Syama Prasad Mookerjee and K.M. Mushi have also found place in my reading of Indian Cultural nationalists. Mookerjee’s brief foray in South East Asia as a cultural ambassador for India and his firm belief, in the early years of Independence that India should seriously look to rebuild her civilizational bridges with the people and countries of the region are little known today. Munshi’s contribution towards popularizing India’s languages and her culture is hardly discussed today and his role as an integrator of cultures remains ignored. Towards the end I have discussed some of Jawaharlal Nehru’s observations on the handling of culture and cultural institutions in newly independent India Nehru was not a cultural nationalist in the mould of the early thinkers. While the political and cultural movement was ripening at home he was but a callow student in faraway Horrow faced with a medley of conflicting desires that cast a shadow of vagueness and confusion over his understanding of the movement back home. I have often wondered whether Nehru understood at all the early Indian cultural nationalists and whether he could really comprehend the magnitude of their contribution to the national movement which he was to lead in the later year. However, I have included him primarily because as Prime Minister, Nehru did display an interest in the use of culture for national development. Whether he really took forward this interest through effective cultural manifestations and expressions is a matter that need for cultural awareness in the country Nehru did impart to the issue some space in the discourse on national development and growth.

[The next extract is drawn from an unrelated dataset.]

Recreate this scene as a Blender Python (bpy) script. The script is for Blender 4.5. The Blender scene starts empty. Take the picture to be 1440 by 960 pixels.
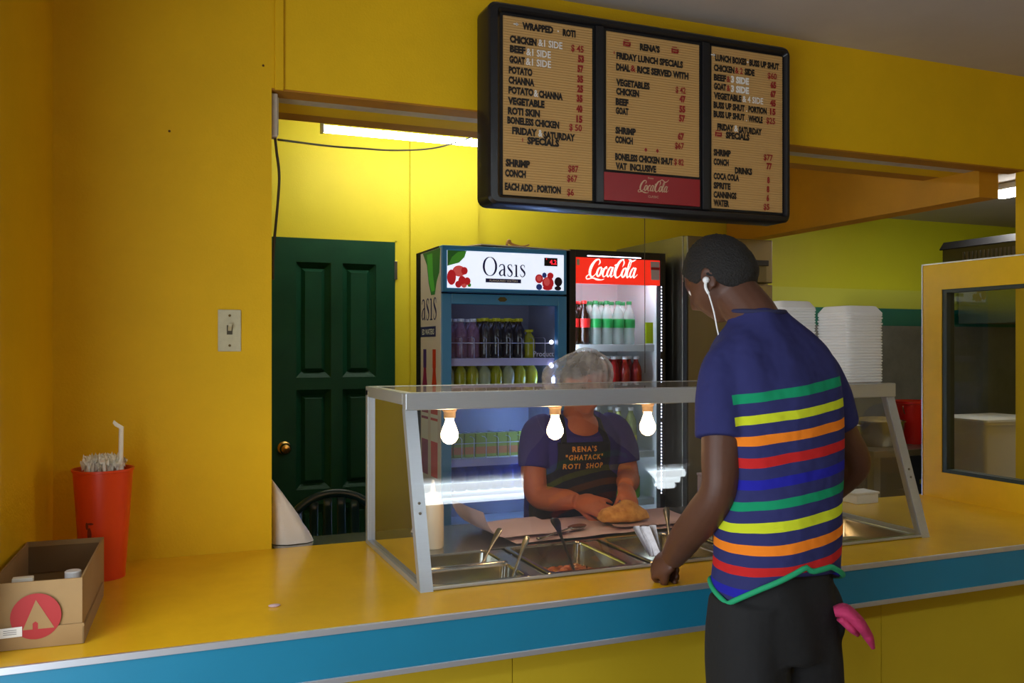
import bpy, bmesh, math, random
from mathutils import Vector, Matrix
from mathutils.bvhtree import BVHTree
from mathutils import noise as mnoise
R = random.Random(7)
PI = math.pi
scene = bpy.context.scene
COL = scene.collection

# ------------------------------------------------------------------ camera, light, exposure
cam_d = bpy.data.cameras.new('camera')
cam_d.sensor_width = 36.0
cam_d.lens = 36.0 * 1235.0 / 1440.0
cam_d.shift_y = 8.0 / 1440.0
cam_d.clip_start = 0.05
cam = bpy.data.objects.new('camera', cam_d)
cam.location = (0, 0, 1.45)
cam.rotation_euler = (math.radians(90), 0, math.radians(-22.24))
COL.objects.link(cam)
scene.camera = cam

vs = scene.view_settings
vs.view_transform = 'Standard'
vs.look = 'None'
vs.gamma = 1.0
vs.use_curve_mapping = False
vs.exposure = 0.3
scene.cycles.use_denoising = True
scene.cycles.max_bounces = 10
scene.cycles.transparent_max_bounces = 16
scene.cycles.sample_clamp_indirect = 6.0

world = bpy.data.worlds.new('world')
world.use_nodes = True
world.node_tree.nodes['Background'].inputs['Color'].default_value = (0.75, 0.86, 1.0, 1)
world.node_tree.nodes['Background'].inputs['Strength'].default_value = 0.35
scene.world = world

# daylight coming in through the street doorway in the left wall, beside the camera
dl = bpy.data.lights.new('doorway_daylight', 'AREA')
dl.shape = 'RECTANGLE'; dl.size = 1.9; dl.size_y = 2.0
dl.energy = 40.0
dl.color = (0.86, 0.93, 1.0)
dlo = bpy.data.objects.new('doorway_daylight', dl)
dlo.location = (-0.62, 0.75, 1.15)
dlo.rotation_euler = (0, math.radians(-90), 0)
COL.objects.link(dlo)

TUBE_FRONT = 9.0      # emission of the shop-side ceiling tubes
TUBE_BACK = 34.0      # emission of the tube behind the header
BULB = 30.0
# ------------------------------------------------------------------ helpers
def s2l(c):
    return tuple((x / 255 / 12.92) if x / 255 <= 0.04045 else ((x / 255 + 0.055) / 1.055) ** 2.4 for x in c)

MATS = {}
def mat(name, rgb=(128, 128, 128), rough=0.5, metal=0.0, var=0.0, vscale=6.0, bump=0.0, bscale=40.0,
        emit=0.0, alpha=1.0, spec=0.5, trans=0.0, coat=0.0, var_rgb=None, stretch=None):
    if name in MATS: return MATS[name]
    m = bpy.data.materials.new(name); m.use_nodes = True
    nt = m.node_tree; b = nt.nodes['Principled BSDF']
    c = (*s2l(rgb), 1)
    b.inputs['Base Color'].default_value = c
    b.inputs['Roughness'].default_value = rough
    b.inputs['Metallic'].default_value = metal
    b.inputs['Specular IOR Level'].default_value = spec
    b.inputs['Alpha'].default_value = alpha
    b.inputs['Transmission Weight'].default_value = trans
    b.inputs['Coat Weight'].default_value = coat
    if emit:
        b.inputs['Emission Color'].default_value = c
        b.inputs['Emission Strength'].default_value = emit
    if var or bump:
        tc = nt.nodes.new('ShaderNodeTexCoord')
        src = tc.outputs['Object']
        if stretch:
            mp = nt.nodes.new('ShaderNodeMapping'); mp.inputs['Scale'].default_value = stretch
            nt.links.new(src, mp.inputs['Vector']); src = mp.outputs['Vector']
    if var:
        n = nt.nodes.new('ShaderNodeTexNoise'); n.inputs['Scale'].default_value = vscale
        n.inputs['Detail'].default_value = 6; n.inputs['Roughness'].default_value = 0.65
        nt.links.new(src, n.inputs['Vector'])
        r = nt.nodes.new('ShaderNodeValToRGB')
        dark = var_rgb and s2l(var_rgb) or tuple(x * (1 - var) for x in c[:3])
        lite = tuple(min(1, x * (1 + var * 0.6)) for x in c[:3])
        r.color_ramp.elements[0].position = 0.3; r.color_ramp.elements[0].color = (*dark, 1)
        r.color_ramp.elements[1].position = 0.7; r.color_ramp.elements[1].color = (*lite, 1)
        nt.links.new(n.outputs['Fac'], r.inputs['Fac'])
        nt.links.new(r.outputs['Color'], b.inputs['Base Color'])
    if bump:
        n2 = nt.nodes.new('ShaderNodeTexNoise'); n2.inputs['Scale'].default_value = bscale
        n2.inputs['Detail'].default_value = 4
        nt.links.new(src, n2.inputs['Vector'])
        bp = nt.nodes.new('ShaderNodeBump'); bp.inputs['Strength'].default_value = bump
        bp.inputs['Distance'].default_value = 0.01
        nt.links.new(n2.outputs['Fac'], bp.inputs['Height'])
        nt.links.new(bp.outputs['Normal'], b.inputs['Normal'])
    MATS[name] = m
    return m

def thin_glass(name, tint=(235, 245, 245), ior=1.5, rough=0.0, haze=0.0):
    """one sheet of glass: reflects by Fresnel, lets the rest straight through; haze = a pale veil standing in for mirrored room light"""
    m = bpy.data.materials.new(name); m.use_nodes = True
    nt = m.node_tree; nt.nodes.clear()
    out = nt.nodes.new('ShaderNodeOutputMaterial')
    t = nt.nodes.new('ShaderNodeBsdfTransparent'); t.inputs['Color'].default_value = (*s2l(tint), 1)
    g = nt.nodes.new('ShaderNodeBsdfGlossy'); g.inputs['Roughness'].default_value = rough
    f = nt.nodes.new('ShaderNodeFresnel'); f.inputs['IOR'].default_value = ior
    mx = nt.nodes.new('ShaderNodeMixShader')
    nt.links.new(f.outputs['Fac'], mx.inputs['Fac'])
    nt.links.new(t.outputs['BSDF'], mx.inputs[1]); nt.links.new(g.outputs['BSDF'], mx.inputs[2])
    last = mx.outputs['Shader']
    if haze:
        d = nt.nodes.new('ShaderNodeBsdfDiffuse'); d.inputs['Color'].default_value = (0.8, 0.85, 0.9, 1)
        m2 = nt.nodes.new('ShaderNodeMixShader'); m2.inputs['Fac'].default_value = haze
        nt.links.new(last, m2.inputs[1]); nt.links.new(d.outputs['BSDF'], m2.inputs[2]); last = m2.outputs['Shader']
    nt.links.new(last, out.inputs['Surface'])
    MATS[name] = m
    return m

def frame_from(d, up=(0, 0, 1)):
    d = Vector(d).normalized(); u = Vector(up)
    if abs(d.dot(u)) > 0.97: u = Vector((0, 1, 0)) if abs(d.y) < 0.9 else Vector((1, 0, 0))
    x = d.cross(u).normalized(); y = x.cross(d).normalized()
    return x, y, d

class MB:
    """collects shapes in world coordinates; build() links them as ONE mesh object"""
    def __init__(s): s.v = []; s.f = []; s.mi = []; s.cur = 0
    def add(s, vs_, fs):
        o = len(s.v); s.v += [tuple(p) for p in vs_]
        for f in fs: s.f.append(tuple(i + o for i in f)); s.mi.append(s.cur)
        return s
    def box(s, x0, x1, y0, y1, z0, z1, bev=0.0):
        if bev:
            bm = bmesh.new(); bmesh.ops.create_cube(bm, size=1)
            for v in bm.verts: v.co = Vector(((x0 + x1) / 2 + v.co.x * (x1 - x0), (y0 + y1) / 2 + v.co.y * (y1 - y0), (z0 + z1) / 2 + v.co.z * (z1 - z0)))
            bmesh.ops.bevel(bm, geom=bm.edges[:], offset=bev, segments=2, affect='EDGES', profile=0.5)
            return s.bm(bm)
        v = [(x, y, z) for x in (x0, x1) for y in (y0, y1) for z in (z0, z1)]
        return s.add(v, [(0, 1, 3, 2), (4, 6, 7, 5), (0, 4, 5, 1), (2, 3, 7, 6), (0, 2, 6, 4), (1, 5, 7, 3)])
    def bm(s, bm):
        bm.verts.index_update()
        s.add([v.co[:] for v in bm.verts], [[v.index for v in f.verts] for f in bm.faces]); bm.free(); return s
    def quad(s, a, b, c, d): return s.add([a, b, c, d], [(0, 1, 2, 3)])
    def loft(s, rings, cap=True, closed=True):
        n = len(rings[0]); o = []
        fs = []
        for r in rings: o += list(r)
        for i in range(len(rings) - 1):
            for j in range(n if closed else n - 1):
                k = (j + 1) % n
                fs.append((i * n + j, i * n + k, (i + 1) * n + k, (i + 1) * n + j))
        if cap:
            fs.append(tuple(range(n - 1, -1, -1))); fs.append(tuple((len(rings) - 1) * n + j for j in range(n)))
        return s.add(o, fs)
    def tube(s, pts, r, n=10, smoothing=0, cap=True):
        """round tube along pts; r a number, a list, or a list of (rx, ry)"""
        pts = [Vector(p) for p in pts]
        rr = r if isinstance(r, (list, tuple)) else [r] * len(pts)
        if smoothing: pts, rr = catmull(pts, rr, smoothing)
        rings = []; up = None
        for i, p in enumerate(pts):
            d = (pts[min(i + 1, len(pts) - 1)] - pts[max(i - 1, 0)])
            if up is None: x, y, d_ = frame_from(d)
            else:
                d_ = d.normalized(); x = (up - d_ * up.dot(d_)).normalized(); y = d_.cross(x) * -1
                y = x.cross(d_)
            up = x
            q = rr[i]; rx, ry = q if isinstance(q, (list, tuple)) else (q, q)
            rings.append([p + x * (rx * math.cos(2 * PI * j / n)) + y * (ry * math.sin(2 * PI * j / n)) for j in range(n)])
        return s.loft(rings, cap)
    def lathe(s, c, prof, n=16, axis='z'):
        rings = []
        for r, z in prof:
            if axis == 'z': rings.append([(c[0] + r * math.cos(2 * PI * j / n), c[1] + r * math.sin(2 * PI * j / n), c[2] + z) for j in range(n)])
            else: rings.append([(c[0] + r * math.cos(2 * PI * j / n), c[1] - z, c[2] + r * math.sin(2 * PI * j / n)) for j in range(n)])
        return s.loft(rings)
    def ball(s, c, rad, rot=None, nu=24, nv=16, fn=None):
        rx, ry, rz = rad if isinstance(rad, (tuple, list)) else (rad, rad, rad)
        vs_ = []; fs = []
        for i in range(nv + 1):
            t = PI * i / nv
            for j in range(nu):
                a = 2 * PI * j / nu
                p = Vector((math.sin(t) * math.cos(a), math.sin(t) * math.sin(a), math.cos(t)))
                q = fn(p) if fn else Vector((p.x * rx, p.y * ry, p.z * rz))
                if rot: q = rot @ q
                vs_.append(q + Vector(c))
        for i in range(nv):
            for j in range(nu):
                k = (j + 1) % nu
                fs.append((i * nu + j, (i + 1) * nu + j, (i + 1) * nu + k, i * nu + k))
        return s.add(vs_, fs)
    def prism(s, poly, y0, y1, plane='xz'):
        n = len(poly)
        if plane == 'xz': a = [(p[0], y0, p[1]) for p in poly]; b = [(p[0], y1, p[1]) for p in poly]
        elif plane == 'yz': a = [(y0, p[0], p[1]) for p in poly]; b = [(y1, p[0], p[1]) for p in poly]
        else: a = [(p[0], p[1], y0) for p in poly]; b = [(p[0], p[1], y1) for p in poly]
        return s.add(a + b, [tuple(range(n - 1, -1, -1)), tuple(range(n, 2 * n))] + [(i, (i + 1) % n, n + (i + 1) % n, n + i) for i in range(n)])
    def build(s, name, m, parent=None, smooth=False, angle=None, loc=None):
        me = bpy.data.meshes.new(name)
        ro = Vector(parent_root(parent)) if parent else Vector(loc or (0, 0, 0))
        me.from_pydata([tuple(Vector(p) - ro) for p in s.v], [], s.f)
        ms = m if isinstance(m, (list, tuple)) else [m]
        for q in ms: me.materials.append(q)
        if len(ms) > 1: me.polygons.foreach_set('material_index', s.mi)
        fix_mesh(me, smooth, angle)
        o = bpy.data.objects.new(name, me)
        COL.objects.link(o)
        if parent: o.parent = parent
        elif loc: o.location = loc
        if parent: o['_r'] = 1
        return o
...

The work also briefly looks at the present state of apathy and neglect of culture in our national scheme of development and pleads for an urgent remedying of this habit and trend. It calls for a renewal of that vigorous and multidimensional debate on Indian culture which had dominated the early decades of the last century and argues for a revisiting and a re-examining of the deeper fundamentals and principals of that debate. It also argues for a renewed effort to bring to the centre stage the debate on Indian culture at a time when its moorings seem to be loosening and its symbols diluting. In a sense, it’s case for the recognition of Indian culture in India.